Russia at Europe’s gates for a different reason

Russia’s mind-bogglingly bad fiscal policy has finally come to a pitiful and humbling end: it has to borrow money from Europe. FT, the Post and others are reporting that Russia may issue $5B of eurobonds to cover some of its economic interventions as it tries to save its troubled corporations. The increasingly resented government has proudly – and aggressively – exploited high oil and gas prices to grow large exchange and gold reserves as a means of independence, a strategy that worked for some time.

But or the past six months, the Medvedev/Putin administration has not only been propped up the crashing currency with state reserves, but also raised pensions without raising taxes, all for the sake of national pride and presumably out of fear of broader unrest in the country, where a sizable percentage of the graying populace relies on pensions to eat. At the same time, the Central Banks is trying to avoid inflationary spending such as in the United States, Russian media are quick to point out. And it’s a fair point: rainy days are really what the reserve was made for. But Russia has crafted for its people a proud name, one that comes with a fragile ego, and any appearance of dependency causes a nationalist panic.

Like the delirious Russian economy of last year, the political image is mostly froth.
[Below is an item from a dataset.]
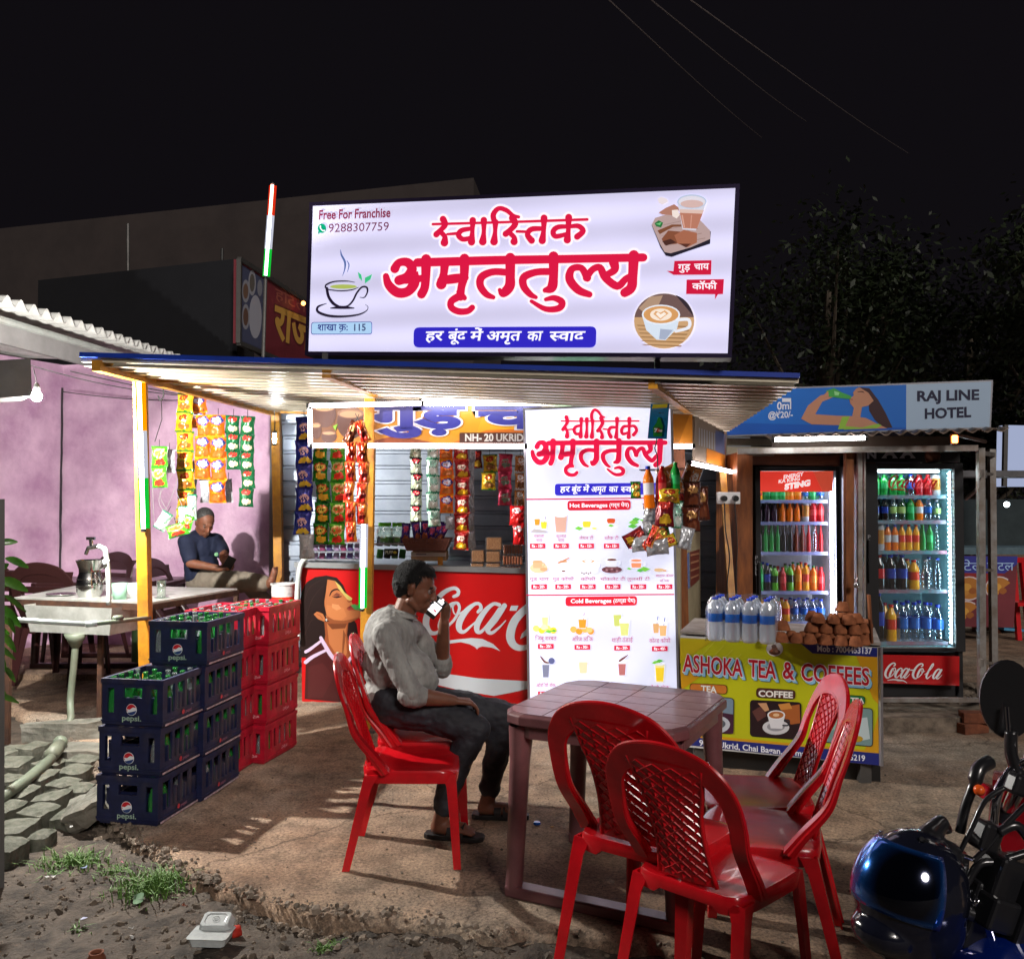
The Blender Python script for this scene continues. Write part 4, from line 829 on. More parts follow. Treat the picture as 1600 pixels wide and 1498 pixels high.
P_.stroke([(374, 345, 8), (400, 295, 16), (450, 275, 16), (480, 290, 8)], S(36, 20, 20), 5, 0, 1 / 6.81, g5); P_.stroke([(400, 350, 4), (450, 360, 16), (500, 350, 8)], S(40, 20, 22), 5, 0, 1 / 6.81, g5); fp([(410, 340), (450, 310), (490, 330), (470, 352)], S(120, 66, 50), 4.8)
P_.stroke([(606, 396, 8), (580, 408, 10), (560, 392, 5)], S(110, 60, 36), 5, 0, 1 / 6.81, g5); fp([(552, 480), (600, 444), (630, 440), (620, 460), (575, 476)], S(120, 40, 40), 5); fp([(552, 484), (620, 470), (640, 492), (580, 500)], S(150, 60, 50), 5.2)
fp([(600, 446), (640, 432), (660, 442), (690, 440), (735, 470), (735, 530), (690, 500), (640, 492)], S(70, 150, 80), 5.4); fp([(640, 500), (735, 500), (735, 580), (690, 590), (660, 540)], SKN, 5.3)
fp([(205, 540), (240, 512), (300, 530), (330, 590), (320, 620), (250, 590)], SKN, 4.5); P_.stroke([(240, 540, 8), (280, 560, 8), (300, 590, 6)], SK2, 5, 0, 1 / 6.81, g5); x, y = g5(340, 600); P_.ell(x, y, 1.4, 2, S(190, 190, 190), 5.5)
fp([(200, 300), (320, 180), (350, 180), (310, 330), (320, 450), (345, 560), (310, 540), (240, 505), (180, 520)], HR, 4.8)
for k in [[(100, 420, 3), (160, 260, 6), (280, 180, 4)], [(130, 560, 3), (190, 380, 6), (300, 240, 3)], [(110, 760, 3), (170, 620, 6), (210, 600, 3)], [(640, 700, 3), (630, 820, 6), (650, 940, 3)]]: P_.stroke(k, S(62, 44, 42), 5.2, 0, 1 / 6.81, g5)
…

There simply isn’t much behind Russia’s strength outside of oil and cash, so the administration will be looking for other ways of throwing its weight around. Just as las summer’s exercises with Venezuela signaled a sudden weakness brought about by crashing oil prices and January’s dispute with Ukraine over transmission was gambit to shake up Europe and get a little cash on the side, I think the international community can expect some bad behavior in spite of any sworn overcharges restarts in foreign policy. 

And a note to today’s Tea Party protesters: If you think you’re being “punished for success,” at least you haven’t been sent to a Siberian labor camp for merely looking successful enough to be a political threat.